Freedom of Movement: the bike, bloomer and female cyclist in late nineteenth century Britain (or Bikes & Bloomers) is a research project that seeks to understand what we wear to cycle, by thinking about what we have worn.

Victorians enthusiastically took to cycling. Yet women had to deal with many social, political and material challenges to their freedom of movement. Cycling in everyday dress was dangerous as it could catch in pedals and wheels. But it wasn’t necessarily safer to dress in more ‘rational’ attire, such as bloomers and shortened skirts, as onlookers sometimes hurled abuse and stones. This was because some parts of society felt threatened by this visual symbol of women carving out new modes of mobility in public space.

The research focuses on a very small period of British history – 1896 to 1899. This was a time of immense creative experimentation with radical new forms of clothing. A particularly inventive product of this period was the design of ‘convertible’ cycling costumes. These garments feature deliberately concealed technologies, such as weighted pulley systems engineered into the very infrastructure of dresses. These devices enabled women to adapt their garments from street wear to cycle wear when needed. Many of these women not only imagined and made new types of mobility clothing but they also patented their cutting-edge designs.
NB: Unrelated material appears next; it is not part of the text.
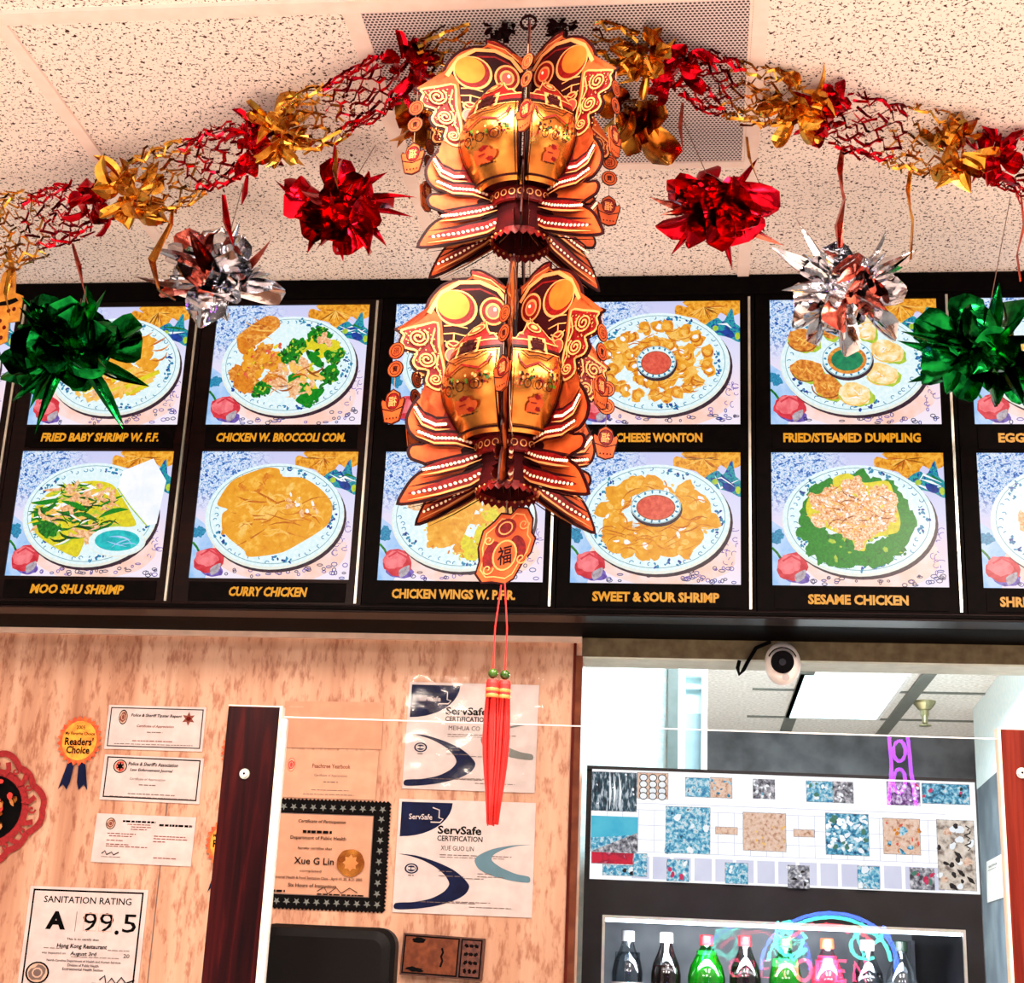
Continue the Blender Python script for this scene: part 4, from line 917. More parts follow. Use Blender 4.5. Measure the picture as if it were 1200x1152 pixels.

Underpinned by nearly three years of in-depth archive research and visual and inventive practice, this project brings to life five patents in rich detail. It interweaves analysis of design with stories about the inventors and analysis of the socio-cultural period. The book also uniquely documents the inventive research method of interpreting, sewing and wearing Victorian cycle wear. Struck by the absence of this ingenious period of invention in British museums and galleries, and in collaboration with a pattern cutter, weaver and artist, we made a collection of convertible costumes. Overall, the project makes a significant contribution to the history of British cycling by revealing fascinating lesser-known tales of women as ingenious inventors and hackers.